Ok. There is something massively wrong here. Putting a piece of tape or glue on a wire doesn't change anything. Basic electronics. Either the wire conducts or they doesn't. If it doesn't then that means there is an "open" or break in the wire. Pressure placed on a wire or set of wires from tape or from glue points more toward a cheap wire with an "open" or break in the flow of current.

Now I have been battling this same issue for a year on and off. Bought this expensive ASUS GL504GS. Fan started running really loud and fast about 3 months in. BTW no monitoring software has ever registered the RPMs. The bloatware ASUS Gaming Center doesn't show RPMs. The Bios does show RPMS but only shows the same speed all of the time. Around 898 RPMS. I know that is BS.

Now, I took it to the local ASUS repair shop. Luckily I live in Vietnam and the repairs are cheap. The first time back in April it was under warranty and they claimed to have replaced it. Worked find for a few months.
Acted up again in Sept, Oct, and well every month since.

In September when I took it to the shop they claimed to have updated the drivers and it worked fine for about 2 weeks. 3rd time fan was going crazy I took it to the shop and they claimed to have never found an issue. However I did check my browser history in the ADMIN profile and it looks like they enjoyed watching Vietnamese music videos on YouTube for about 8 hours the last 2 times I left it with them. That's nice. LOL.

So if its to be its up to me. I repaired micro electronics on F-14s and F-18s in the Navy, I surely can open up a consumer electronics device and get to the bottom of this issue....right?! maybe.

Opened it up.
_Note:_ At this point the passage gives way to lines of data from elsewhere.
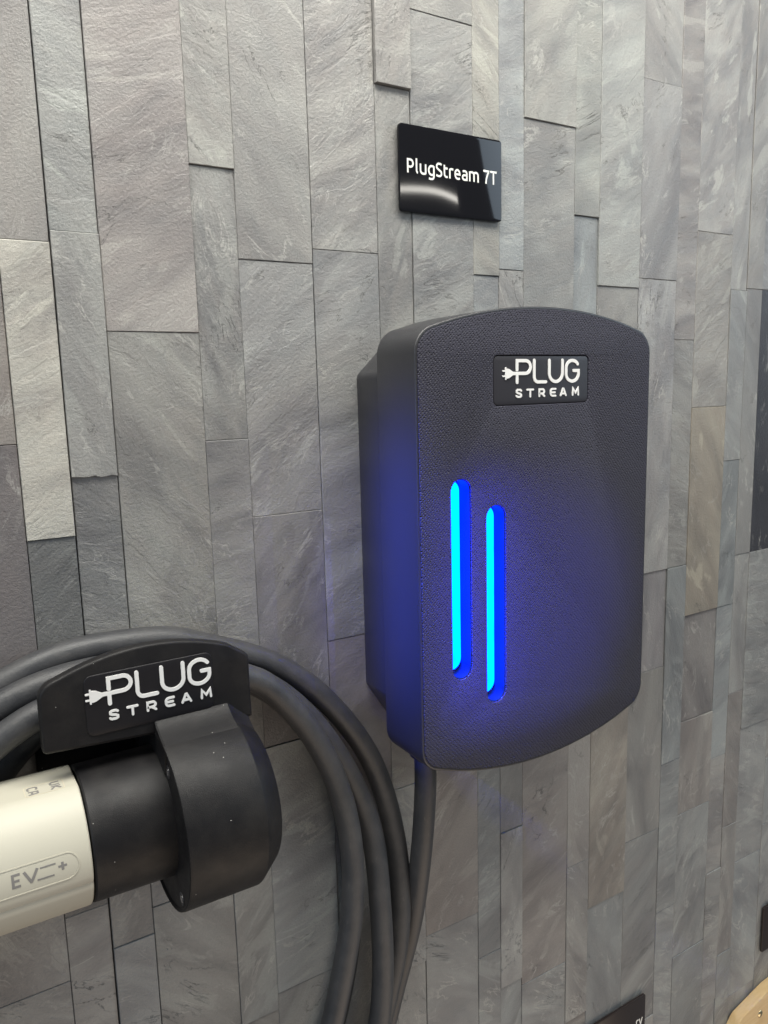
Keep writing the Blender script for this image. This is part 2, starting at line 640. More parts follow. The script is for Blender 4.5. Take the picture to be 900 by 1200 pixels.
def tile(x0, x1, z0, z1, proud, color, gl, gr, jag_b=0.0, jag_t=0.0):
    """one piece of slate: front a little uneven, edges slightly rounded, 12 mm thick"""
    x0 += gl; x1 -= gr
    z0 += 0.13; z1 -= 0.13
    nx = 8 if (jag_b or jag_t) else 2
    nz = max(2, min(6, int((z1 - z0) / 28)))
    bm = bmesh.new()
    g = []
    sx = random.uniform(-0.5, 0.5) * 0.5
    sz = random.uniform(-0.5, 0.5) * 0.5
    for j in range(nz + 1):
        row = []
        for i in range(nx + 1):
            u = i / nx; v = j / nz
            x = x0 + 0.32 + (x1 - x0 - 0.64) * u
            z = z0 + 0.32 + (z1 - z0 - 0.64) * v
            if j == 0 and jag_b:
                z += jag_b * (noise.noise((x * 0.21, 3.1, 0)) + 0.5 * noise.noise((x * 0.8, 9.1, 0)))
            if j == nz and jag_t:
                z += jag_t
            d = proud + sx * (u - 0.5) + sz * (v - 0.5)
            if 0 < i < nx or 0 < j < nz:
                d += 0.38 * noise.noise((x * 0.035 + 7.7 * x0, z * 0.02, 1.3))
            row.append((x, d, z))
        g.append(row)
    F = [[bm.verts.new(W(*p)) for p in row] for row in g]
    for j in range(nz):
        for i in range(nx):
            bm.faces.new((F[j][i], F[j][i + 1], F[j + 1][i + 1], F[j + 1][i]))
    # border loop
    idx = ([(0, i) for i in range(nx + 1)] + [(j, nx) for j in range(1, nz + 1)]
           + [(nz, i) for i in range(nx - 1, -1, -1)] + [(j, 0) for j in range(nz - 1, 0, -1)])
    e = []; bck = []
    for j, i in idx:
        x, d, z = g[j][i]
        ox = (-0.32 if i == 0 else 0.32 if i == nx else 0)
        oz = (-0.32 if j == 0 else 0.32 if j == nz else 0)
        rag = 0.22 * noise.noise((z * 0.35, x0, 5.0)) if ox else 0.18 * noise.noise((x * 0.35, z0, 6.0))
        e.append(bm.verts.new(W(x + ox + (rag if ox else 0), d - 0.34, z + oz + (rag if oz else 0))))
        bck.append(bm.verts.new(W(x + ox, -13.6, z + oz)))
    n = len(idx)
    for a in range(n):
        b = (a + 1) % n
        fa = F[idx[a][0]][idx[a][1]]; fb = F[idx[b][0]][idx[b][1]]
        bm.faces.new((fa, fb, e[b], e[a]))
        bm.faces.new((e[a], e[b], bck[b], bck[a]))
    o = from_bm('slate_tile', bm, MAT['slate'], wall, 20)
    lum = sum(color) / 3
    o.color = (*[(lum + (c - lum) * 0.6) * 0.94 for c in color], 1.0)
    return o


# column edges (x) and, per column, the cross joints (z) read off the photograph; the rest is carried on in the same rhythm
XL, XR, ZT, ZB = -150.0, 985.0, 400.0, -790.0
edges = [-150, -101, -76, -51, -26, 0, 50, 75, 100, 152, 179, 228, 276, 303, 354.3, 377.7, 401, 452, 478.5, 525.5, 572.5, 599, 647.5, 671.5, 695, 741, 767, 792, 843, 868, 919, 945, 985]
joints = {50: [80, -76, -300], 75: [86, -44, -172, -330], 100: [35, -150, -313, -420], 152: [128, -28, -190, -422], 179: [78, -77, -230, -410],
          228: [87, -167, -330, -470], 276: [191, 20, -140, -290, -440], 303: [240, -95, -420, -580], 354.3: [78, -75, -230, -462, -600],
          377.7: [83, -120, -359, -500, -640], 401: [189, 40, -130, -300, -508, -660], 452: [127, -30, -180, -300, -417, -570],
          478.5: [76, -80, -236, -467, -620], 525.5: [237, 84, -167, -259, -420, -620], 572.5: [35, -167, -356, -510, -665],
          599: [127, -24, -216, -321, -416, -570], 647.5: [80, -75, -216, -372, -497, -650], 671.5: [82, -168, -310, -454, -600],
          695: [282, 82, -168, -353, -502, -660], 0: [-24, 130, -180, -340]}
gaps = {75: 0.75, 100: 0.45, 50: 0.35, 228: 0.42, 525.5: 0.45, 671.5: 0.5, 303: 0.35, 276: 0.3}
GREY = (0.293, 0.303, 0.298)
special = {   # (column, index from the top) -> colour, proud
    (50, 1): ((0.50, 0.475, 0.40), 0.9), (50, 0): ((0.30, 0.285, 0.265), 0.5), (50, 2): ((0.17, 0.172, 0.17), -0.2),
    (0, 1): ((0.27, 0.235, 0.21), 0.2), (0, 2): ((0.20, 0.175, 0.175), 0.0), (0, 0): ((0.30, 0.285, 0.265), 0.5),
    (75, 0): ((0.305, 0.315, 0.30), 0.0), (75, 1): ((0.30, 0.30, 0.285), 1.5), (75, 2): ((0.235, 0.235, 0.23), -0.2),
    (100, 0): ((0.33, 0.30, 0.28), 0.9), (100, 1): ((0.30, 0.295, 0.27), 0.4),
    (152, 0): ((0.31, 0.305, 0.28), 0.9), (152, 1): ((0.27, 0.272, 0.26), -0.1), (152, 2): ((0.25, 0.25, 0.25), 0.4),
    (179, 0): ((0.31, 0.305, 0.285), 0.4), (179, 1): ((0.29, 0.29, 0.285), 0.0), (179, 2): ((0.225, 0.22, 0.22), 0.3),
    (228, 0): ((0.32, 0.31, 0.29), 0.1), (228, 1): ((0.30, 0.302, 0.295), 0.2), (228, 2): ((0.24, 0.22, 0.23), 0.1),
    (276, 0): ((0.30, 0.285, 0.265), 3.0), (276, 1): ((0.29, 0.285, 0.265), 0.0),
    (303, 0): ((0.31, 0.305, 0.28), 0.9), (303, 1): ((0.30, 0.30, 0.285), 0.8),
    (354.3, 0): ((0.36, 0.35, 0.30), 0.7), (401, 0): ((0.33, 0.33, 0.30), 1.4), (401, 1): ((0.31, 0.31, 0.29), 0.4),
    (452, 0): ((0.315, 0.325, 0.295), 0.7), (478.5, 0): ((0.33, 0.34, 0.32), 1.3), (525.5, 1): ((0.29, 0.285, 0.28), 0.7),
    (572.5, 0): ((0.29, 0.27, 0.255), 0.2), (599, 2): ((0.335, 0.29, 0.215), 0.6), (599, 1): ((0.29, 0.275, 0.25), 0.3),
    (599, 3): ((0.22, 0.205, 0.20), -0.6), (525.5, 2): ((0.31, 0.31, 0.31), 0.5), (525.5, 3): ((0.245, 0.235, 0.25), -0.5),
    (695, 2): ((0.045, 0.045, 0.058), 0.2), (695, 1): ((0.25, 0.255, 0.26), 0.2), (401, 4): ((0.27, 0.245, 0.23), 0.2),  # darkest stone: own dark tone plus shade and reflection put into its colour
    (303, 2): ((0.30, 0.275, 0.255), 0.3), (452, 4): ((0.30, 0.28, 0.26), 0.6), (599, 4): ((0.30, 0.275, 0.25), 0.3),
    (478.5, 3): ((0.32, 0.285, 0.235), 0.9), (671.5, 3): ((0.255, 0.235, 0.22), 0.0),
}
for ci in range(len(edges) - 1):
    x0, x1 = edges[ci], edges[ci + 1]
    zs = joints.get(x0)
    if zs is None:
        zs = []
        z = ZT - random.uniform(20, 150)
        while z > ZB + 40:
            zs.append(z)
            z -= random.choice((76, 128, 152, 155, 204))
    zs = sorted([z for z in zs if ZB < z < ZT], reverse=True)
    zz = [ZT] + zs + [ZB]
    gl = gaps.get(x0, 0.04); gr = gaps.get(x1, 0.04)
    for r in range(len(zz) - 1):
        sp = special.get((x0, r))
        if sp:
            colr, pr = sp
        else:
            f = random.uniform(0.80, 1.12)
            t = random.uniform(-0.018, 0.022)
            colr = (GREY[0] * f + t, GREY[1] * f, GREY[2] * f - t * 0.7)
            pr = random.uniform(-0.6, 0.9)
        jb = 3.0 if (x0, r) == (75, 1) else 0.0
        jt = 3.5 if (x0, r) == (75, 2) else 0.0
        tile(x0, x1, zz[r + 1], zz[r], pr, colr, gl / 2, gr / 2, jb, jt)

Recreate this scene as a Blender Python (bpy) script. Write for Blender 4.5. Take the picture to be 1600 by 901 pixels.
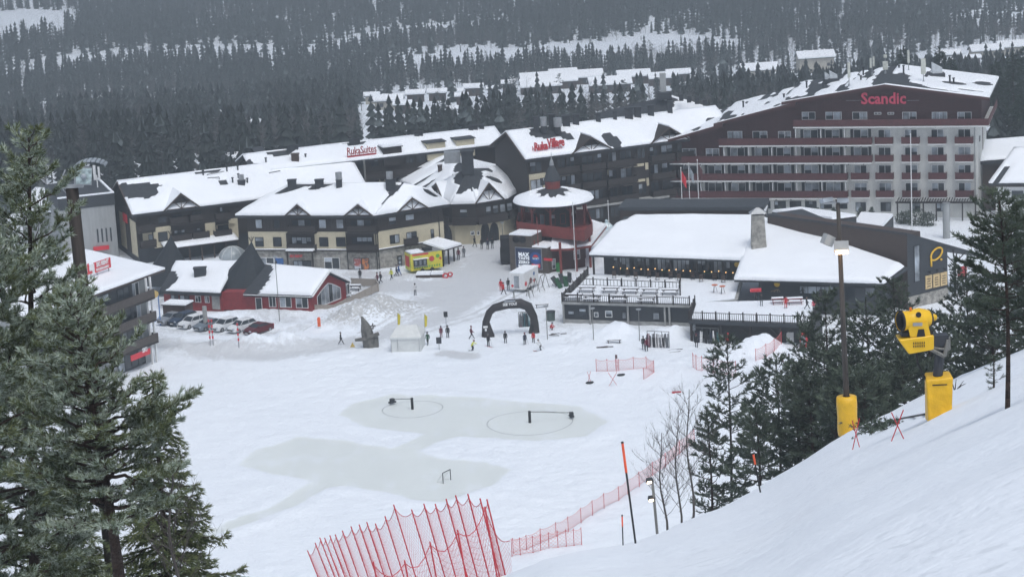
import bpy, math, random
import numpy as np
from mathutils import Vector, Matrix, noise as mnoise
random.seed(7); rng=np.random.default_rng(7)
for o in list(bpy.data.objects): bpy.data.objects.remove(o)
scene=bpy.context.scene; COL=scene.collection
# ------------------------------------------------ camera
FPX=4000.; PIT=math.radians(13.1); ROL=math.radians(3.0); CH=85.
_F=Vector((0,math.cos(PIT),-math.sin(PIT))); _U0=Vector((0,math.sin(PIT),math.cos(PIT))); _R0=Vector((1,0,0))
_R=_R0*math.cos(ROL)-_U0*math.sin(ROL); _U=_U0*math.cos(ROL)+_R0*math.sin(ROL)
cd=bpy.data.cameras.new('camera'); cam=bpy.data.objects.new('camera',cd); COL.objects.link(cam)
cd.sensor_width=36; cd.lens=36*FPX/1600; cd.clip_start=0.5; cd.clip_end=12000
M=Matrix.Identity(4)
for i,a in enumerate((_R,_U,-_F)):
    for j in range(3): M[j][i]=a[j]
M[2][3]=CH; cam.matrix_world=M
scene.camera=cam
scene.render.resolution_x=1024; scene.render.resolution_y=576
# ------------------------------------------------ light
SUN_EL=math.radians(66); SUN_ROT=math.radians(155)
w=bpy.data.worlds.new('World'); scene.world=w; w.use_nodes=True
nt=w.node_tree; bg=nt.nodes['Background']; sky=nt.nodes.new('ShaderNodeTexSky'); sky.sky_type='NISHITA'
sky.sun_disc=False; sky.sun_elevation=SUN_EL; sky.sun_rotation=SUN_ROT
sky.air_density=1.0; sky.dust_density=4.0; sky.ozone_density=1.2
hs=nt.nodes.new('ShaderNodeHueSaturation'); hs.inputs['Saturation'].default_value=.55; nt.links.new(sky.outputs[0],hs.inputs['Color'])
tn=nt.nodes.new('ShaderNodeMix'); tn.data_type='RGBA'; tn.blend_type='MULTIPLY'; tn.inputs[0].default_value=1; tn.inputs[7].default_value=(.94,1.0,1.055,1); nt.links.new(hs.outputs[0],tn.inputs[6]); nt.links.new(tn.outputs[2],bg.inputs[0]); bg.inputs[1].default_value=0.115
sd=bpy.data.lights.new('sun','SUN'); so=bpy.data.objects.new('sun',sd); COL.objects.link(so)
sd.energy=0.8; sd.angle=math.radians(25); sd.color=(1,.99,.97)
so.location=(0,0,200)
_sv=Vector((math.sin(SUN_ROT)*math.cos(SUN_EL),math.cos(SUN_ROT)*math.cos(SUN_EL),math.sin(SUN_EL)))
so.rotation_euler=_sv.to_track_quat('Z','Y').to_euler()
scene.view_settings.view_transform='Standard'; scene.view_settings.look='None'
scene.view_settings.exposure=0.36; scene.view_settings.gamma=1
# ------------------------------------------------ picture <-> place
def ray(px,py):
    u=(px-800)/FPX; v=(450.5-py)/FPX
    return _R*u+_U*v+_F
def P(px,py,z=0.):
    d=ray(px,py); t=(z-CH)/d.z; return Vector((d.x*t,d.y*t,z))
def PY(px,py,y):
    d=ray(px,py); t=y/d.y; return Vector((d.x*t,y,CH+d.z*t))
def projn(X,Y,Z):
    q0,q1,q2=X,Y,Z-CH
    ww=q1*_F.y+q2*_F.z
    return 800+FPX*(q0*_R.x+q1*_R.y+q2*_R.z)/ww, 450.5-FPX*(q0*_U.x+q1*_U.y+q2*_U.z)/ww
# ------------------------------------------------ materials
def mat(name,col,rough=.8,metal=0.,var=.12,scale=2.,bump=0.,bscale=20.,col2=None,stretch=(1,1,1),emit=None,estr=0,coords='Object',spec=None,f0=.35,f1=.65):
    m=bpy.data.materials.new(name); m.use_nodes=True; n=m.node_tree.nodes; l=m.node_tree.links
    b=n['Principled BSDF']; b.inputs['Roughness'].default_value=rough; b.inputs['Metallic'].default_value=metal
    if spec is not None: b.inputs['Specular IOR Level'].default_value=spec
    tc=n.new('ShaderNodeTexCoord'); mp=n.new('ShaderNodeMapping'); mp.inputs['Scale'].default_value=stretch
    l.new(tc.outputs[coords],mp.inputs[0])
    no=n.new('ShaderNodeTexNoise'); no.inputs['Scale'].default_value=scale; no.inputs['Detail'].default_value=5
    l.new(mp.outputs[0],no.inputs['Vector'])
    cr=n.new('ShaderNodeValToRGB'); cr.color_ramp.elements[0].position=f0; cr.color_ramp.elements[1].position=f1
    c=col; c2=col2 or tuple(min(1,x*(1+var)) for x in c); c1=c if col2 else tuple(x*(1-var) for x in c)
    cr.color_ramp.elements[0].color=(*c1,1); cr.color_ramp.elements[1].color=(*c2,1)
    l.new(no.outputs[0],cr.inputs[0]); l.new(cr.outputs[0],b.inputs['Base Color'])
    if bump:
        n2=n.new('ShaderNodeTexNoise'); n2.inputs['Scale'].default_value=bscale; n2.inputs['Detail'].default_value=6
        l.new(mp.outputs[0],n2.inputs['Vector'])
        bp=n.new('ShaderNodeBump'); bp.inputs['Strength'].default_value=bump; bp.inputs['Distance'].default_value=.3
        l.new(n2.outputs[0],bp.inputs['Height']); l.new(bp.outputs[0],b.inputs['Normal'])
    if emit: b.inputs['Emission Color'].default_value=(*emit,1); b.inputs['Emission Strength'].default_value=estr
    return m
MT={}
MT['snow']=mat('snow',(.84,.87,.91),.6,var=.03,scale=.35,bump=.25,bscale=1.2)
MT['roofsnow']=mat('roof_snow',(.87,.89,.92),.55,var=.02,scale=.2,bump=.3,bscale=.9)
MT['wood']=mat('dark_wood',(.028,.022,.02),.75,var=.35,scale=3,bump=.2,bscale=9,stretch=(1,1,6))
MT['brown']=mat('brown_wood',(.055,.036,.028),.75,var=.3,scale=3,stretch=(1,1,6))
MT['redwood']=mat('dark_red_wood',(.058,.017,.016),.75,var=.25,scale=2.5,stretch=(1,1,6))
MT['rail']=mat('red_railing',(.085,.024,.025),.75,var=.25,scale=3,stretch=(3,3,.6))
MT['red']=mat('red_paint',(.23,.022,.025),.65,var=.15,scale=2)
MT['brickred']=mat('rust_red_paint',(.2,.034,.028),.7,var=.15,scale=2)
MT['yellowwall']=mat('pale_yellow_render',(.56,.5,.36),.85,var=.05,scale=1.2)
MT['beige']=mat('beige_render',(.42,.39,.33),.85,var=.08,scale=1.2)
MT['whitewall']=mat('weathered_white_render',(.62,.62,.59),.85,var=.14,scale=.5,stretch=(1,1,.4))
MT['concrete']=mat('concrete',(.3,.3,.29),.9,var=.18,scale=1.5)
MT['greywall']=mat('grey_panel',(.33,.34,.34),.85,var=.08,scale=.8,stretch=(3,3,.3))
MT['darkgrey']=mat('charcoal_cladding',(.032,.037,.043),.7,var=.25,scale=2,stretch=(1,1,8))
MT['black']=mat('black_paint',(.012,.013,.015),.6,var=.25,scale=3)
MT['roofdark']=mat('dark_roof_felt',(.03,.034,.04),.8,var=.3,scale=2)
MT['stone']=mat('stone_cladding',(.2,.19,.17),.9,var=.5,scale=1.6,bump=.6,bscale=3,col2=(.42,.4,.36))
MT['white']=mat('white_paint',(.75,.75,.74),.5,var=.05)
MT['glass']=mat('window_glass',(.03,.038,.045),.15,var=.4,scale=.7)
MT['curtain_and_lit']=mat('curtained_and_lit_glass',(.3,.33,.36),.3,var=.6,scale=.5)
MT['metal']=mat('galvanised_metal',(.35,.36,.37),.45,metal=.6,var=.1)
MT['pole']=mat('weathered_pole_wood',(.065,.055,.048),.85,var=.35,scale=2,stretch=(4,4,.4))
MT['polegrey']=mat('grey_post',(.17,.17,.16),.8,var=.25,scale=2,stretch=(4,4,.4))
MT['yellow']=mat('yellow_vinyl',(.75,.43,.012),.45,var=.1,scale=1.5,bump=.25,bscale=2.5)
MT['netred']=mat('red_net_plastic',(.5,.028,.04),.5,var=.1)
MT['netpink']=mat('faded_red_net',(.7,.2,.18),.6,var=.1)
MT['signred']=mat('sign_red',(.62,.03,.045),.4,var=.04)
MT['bark']=mat('bark',(.026,.018,.015),.9,var=.5,scale=3,bump=.8,bscale=9,col2=(.06,.036,.026))
MT['barkgrey']=mat('grey_bark',(.075,.066,.06),.9,var=.35,scale=3)
MT['skin']=mat('skin',(.5,.3,.22),.6,var=.03)
MT['ice']=mat('carved_ice',(.6,.72,.76),.12,var=.06,scale=1.5)
def simple(name,c,r=.6,**k):
    if name not in MT: MT[name]=mat(name,c,r,**k)
    return MT[name]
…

Both fans were filthy. Disconnected. Took apart. Cleaned thoroughly. Closed it up. Worked perfectly and quietly for 2 weeks. Noisy fan returned.

Minimized every type of bloatware, killed windows defender, pretty much anything the took up resources and got it running on bare bones. Fan problem remained.

Took apart. Analyzed GPU and CPU. Notice thermal paste was a little dry and might not have been making perfect contact. Did a deep clean. Removed all thermal paste. Reapplied new thermal paste. Noticed that some components were NOT making contact with heat sink and thermal paste. This might be a design flaw. Basically the entire fan/heat-sink unit was slightly bowed which caused it not to make perfect contact with the CPU. Jerry-rigged some foam and electrical tape in the right places to create a buffer that applies more pressure to the heat-sink when the cover is placed back on top thereby applying pressure to the GPU and making perfect contact. Worked perfectly for 2 weeks.
Fan noise came back. Open it back up. Just disconnected the fan wire and reconnected.
Worked perfectly for 2 weeks.

Fan noise back.

I've tried changing OS. Remove WIN10. Reinstalled. Removed all bloatware. Dual booth Linux Ubuntu Studios. No change. OS isn't the problem here.

You might be on to something with the that stupid wire...shoot.

Help anyone? Ideas?


Do you actually NOT understand that the connection was coming apart due to vibration? Or that this thread was already solved? Jesus, you people make me twitch.

If you have a problem, start your own thread. Somebody else's thread is not the place to try and find answers to your own problem. It's called thread hijacking and we HIGHLY frown on it.